Mr Perriolo said that, despite the massive humanitarian crisis, soaring death toll and horrific violence, there had only been a “brief blip” in global attention around the anniversary of the conflict last month. Otherwise, interest had died down, with devastating effect.
“Please bring more attention to Sudan so that we do not lose the momentum of the last few weeks, which is the first we’ve had in a long time,” he said.
“A lot of people right now are facing acute famine and other horrific conditions.
“We need you to be the people that ... start bringing attention to this silent war and silent famine.”
The warnings come as HRW called for the United Nations and the African Union to impose sanctions on those held responsible for serious crimes in West Darfur, as it released a damning 218-page report documenting ethnic cleansing and crimes against humanity in El Geneina, the state capital.
In one particularly gruesome incident, a 17-year-old witness described watching RSF forces murder children after killing their parents in front of them.
“Two RSF forces ... grab[bed] the children from their parents and, as the parents started screaming, two other RSF forces shot the parents, killing them. Then they piled up the children and shot them. They threw their bodies into the river and their belongings in after them,” he said.
HRW alleged that the RSF, along with their allied mainly Arab militias, were targeting the Masalit people and other non-Arab communities in a wave of attacks, which could indicate that genocide is being committed.
Tirana Hassan HRW’s executive director said that governments, the African Union, and the United Nations “need to act now to protect civilians”.
The global inaction in the face of atrocities of this magnitude is inexcusable
“The global inaction in the face of atrocities of this magnitude is inexcusable,” She said. “Governments should ensure those responsible are held to account, including through targeted sanctions and by stepping up cooperation with the ICC [International Criminal Court].”
Sudan was plunged into a devastating conflict last April, when soaring tensions between its military and the RSF erupted into ferocious street battles in the capital, Khartoum, later engulfing other parts of the country, including Darfur.
Since then the RSF have gained control of most of Darfur and are besieging El Fasher, in the north of the region, where some 500,000 civilians had taken refuge.
The WPF warned last week that there is a serious risk of widespread starvation and death across Darfur, where at least 1.7 million people are experiencing emergency levels of hunger.
Leni Kinzli, the WFP’s regional spokesperson, said that the situation in El Fasher, in particular, is “extremely dire”.
She received photos of severely malnourished children in a camp for displaced people in Central Darfur, as well as older people “who have nothing left but skin and bones”.
“People are resorting to consuming grass and peanut shells,” she added. “Recent reports from our partners indicate that 20 children have died in recent weeks of malnutrition in that ... camp.”

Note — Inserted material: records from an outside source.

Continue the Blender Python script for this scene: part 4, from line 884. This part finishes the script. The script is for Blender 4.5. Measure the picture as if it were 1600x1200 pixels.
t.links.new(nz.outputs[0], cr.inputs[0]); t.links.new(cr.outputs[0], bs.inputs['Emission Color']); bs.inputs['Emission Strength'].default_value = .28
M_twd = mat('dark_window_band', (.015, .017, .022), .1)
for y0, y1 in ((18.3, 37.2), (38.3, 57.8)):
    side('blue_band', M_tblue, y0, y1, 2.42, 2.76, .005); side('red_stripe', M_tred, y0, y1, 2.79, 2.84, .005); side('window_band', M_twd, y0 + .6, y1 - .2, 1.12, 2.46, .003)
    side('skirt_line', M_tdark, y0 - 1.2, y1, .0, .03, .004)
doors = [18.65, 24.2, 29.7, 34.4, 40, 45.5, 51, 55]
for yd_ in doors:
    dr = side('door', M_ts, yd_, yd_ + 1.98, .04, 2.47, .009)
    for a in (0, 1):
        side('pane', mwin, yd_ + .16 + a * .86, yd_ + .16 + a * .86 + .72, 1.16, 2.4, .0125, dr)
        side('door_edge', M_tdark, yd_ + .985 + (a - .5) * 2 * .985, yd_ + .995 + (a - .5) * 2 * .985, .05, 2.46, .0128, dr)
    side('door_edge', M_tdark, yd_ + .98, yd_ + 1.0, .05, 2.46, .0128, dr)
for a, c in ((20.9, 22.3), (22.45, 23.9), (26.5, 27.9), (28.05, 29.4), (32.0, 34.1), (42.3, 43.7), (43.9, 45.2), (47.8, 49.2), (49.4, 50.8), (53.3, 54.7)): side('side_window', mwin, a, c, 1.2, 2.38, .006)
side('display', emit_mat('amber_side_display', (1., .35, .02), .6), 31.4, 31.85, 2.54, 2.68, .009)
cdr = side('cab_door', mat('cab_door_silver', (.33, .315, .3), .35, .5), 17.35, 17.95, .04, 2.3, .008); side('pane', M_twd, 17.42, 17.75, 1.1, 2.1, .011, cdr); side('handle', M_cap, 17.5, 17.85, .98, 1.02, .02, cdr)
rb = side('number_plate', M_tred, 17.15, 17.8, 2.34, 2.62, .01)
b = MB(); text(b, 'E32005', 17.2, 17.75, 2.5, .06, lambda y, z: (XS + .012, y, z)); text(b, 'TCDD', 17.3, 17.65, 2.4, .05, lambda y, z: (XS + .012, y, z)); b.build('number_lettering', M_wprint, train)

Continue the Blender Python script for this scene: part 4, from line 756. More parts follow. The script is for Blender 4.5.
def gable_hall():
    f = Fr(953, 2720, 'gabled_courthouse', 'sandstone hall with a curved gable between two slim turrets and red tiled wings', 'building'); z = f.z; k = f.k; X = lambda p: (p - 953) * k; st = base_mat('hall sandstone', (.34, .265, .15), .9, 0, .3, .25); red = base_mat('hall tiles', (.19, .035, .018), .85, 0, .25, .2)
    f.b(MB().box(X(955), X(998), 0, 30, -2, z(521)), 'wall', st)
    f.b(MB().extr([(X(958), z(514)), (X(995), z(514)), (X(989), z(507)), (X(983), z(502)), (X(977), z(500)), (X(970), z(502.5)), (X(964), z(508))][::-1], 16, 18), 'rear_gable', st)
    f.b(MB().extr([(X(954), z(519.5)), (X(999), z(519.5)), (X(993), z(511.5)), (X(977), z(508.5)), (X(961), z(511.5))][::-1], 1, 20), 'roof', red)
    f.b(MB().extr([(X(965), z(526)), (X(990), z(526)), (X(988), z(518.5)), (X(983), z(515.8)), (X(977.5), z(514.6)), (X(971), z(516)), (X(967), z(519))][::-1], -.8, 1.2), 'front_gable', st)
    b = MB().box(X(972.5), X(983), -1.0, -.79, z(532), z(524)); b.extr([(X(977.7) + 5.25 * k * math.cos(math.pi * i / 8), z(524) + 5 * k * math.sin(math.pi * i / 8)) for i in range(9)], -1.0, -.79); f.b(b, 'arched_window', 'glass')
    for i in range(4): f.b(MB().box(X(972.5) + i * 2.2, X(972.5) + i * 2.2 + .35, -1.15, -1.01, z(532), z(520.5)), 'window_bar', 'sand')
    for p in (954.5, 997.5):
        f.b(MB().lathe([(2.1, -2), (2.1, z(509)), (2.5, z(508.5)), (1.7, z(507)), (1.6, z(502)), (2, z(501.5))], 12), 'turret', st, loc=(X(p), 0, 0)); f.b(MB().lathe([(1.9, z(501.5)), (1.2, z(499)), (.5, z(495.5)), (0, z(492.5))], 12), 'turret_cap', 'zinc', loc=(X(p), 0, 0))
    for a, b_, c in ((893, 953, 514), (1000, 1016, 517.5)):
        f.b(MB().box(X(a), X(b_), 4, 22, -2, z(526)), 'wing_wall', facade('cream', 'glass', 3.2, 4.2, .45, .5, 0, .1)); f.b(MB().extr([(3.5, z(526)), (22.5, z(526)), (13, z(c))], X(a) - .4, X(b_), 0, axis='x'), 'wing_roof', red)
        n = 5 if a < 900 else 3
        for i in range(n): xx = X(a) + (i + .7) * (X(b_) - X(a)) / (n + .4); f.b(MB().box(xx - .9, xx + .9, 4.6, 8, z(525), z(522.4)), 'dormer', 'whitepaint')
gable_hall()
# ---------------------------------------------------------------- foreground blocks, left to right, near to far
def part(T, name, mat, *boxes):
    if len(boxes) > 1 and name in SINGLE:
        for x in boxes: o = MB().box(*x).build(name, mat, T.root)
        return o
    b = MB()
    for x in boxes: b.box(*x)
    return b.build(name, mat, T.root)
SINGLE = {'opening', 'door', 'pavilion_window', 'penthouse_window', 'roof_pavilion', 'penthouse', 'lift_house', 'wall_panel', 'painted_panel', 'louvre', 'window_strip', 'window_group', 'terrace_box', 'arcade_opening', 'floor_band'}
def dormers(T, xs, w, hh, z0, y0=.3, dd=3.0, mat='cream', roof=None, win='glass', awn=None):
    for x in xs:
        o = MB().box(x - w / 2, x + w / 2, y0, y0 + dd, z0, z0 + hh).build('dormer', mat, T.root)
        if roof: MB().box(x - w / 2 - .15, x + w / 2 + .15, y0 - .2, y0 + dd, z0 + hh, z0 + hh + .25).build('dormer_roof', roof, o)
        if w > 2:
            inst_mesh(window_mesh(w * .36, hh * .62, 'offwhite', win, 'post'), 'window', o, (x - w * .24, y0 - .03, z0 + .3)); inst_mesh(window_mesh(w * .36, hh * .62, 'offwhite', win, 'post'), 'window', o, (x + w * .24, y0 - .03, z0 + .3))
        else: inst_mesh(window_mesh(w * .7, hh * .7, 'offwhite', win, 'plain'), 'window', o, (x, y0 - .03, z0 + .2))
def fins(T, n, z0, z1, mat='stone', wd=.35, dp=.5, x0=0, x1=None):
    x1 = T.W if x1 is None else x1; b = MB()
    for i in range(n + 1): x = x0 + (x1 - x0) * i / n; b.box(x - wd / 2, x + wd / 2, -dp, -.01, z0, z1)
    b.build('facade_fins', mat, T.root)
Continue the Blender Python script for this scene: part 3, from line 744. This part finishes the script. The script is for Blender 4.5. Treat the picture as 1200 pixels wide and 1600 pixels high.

In West Darfur, HRW said that RSF and militias had killed thousands of people and left hundreds of thousands of refugees as they pursued, rounded up, and shot men, women, and children who ran through the streets or tried to swim across the fast-flowing Kaja River – the report said many drowned. Older people and injured people were not spared.
The gruesome investigation also details rape, torture and looting by the forces that “methodically” burned, shelled, and razed neighbourhoods to the ground. The violence culminated in a large-scale massacre on 15 June, where the global rights group said RSF and its affiliated forces fired on kilometre-long convoys of civilians desperately trying to flee.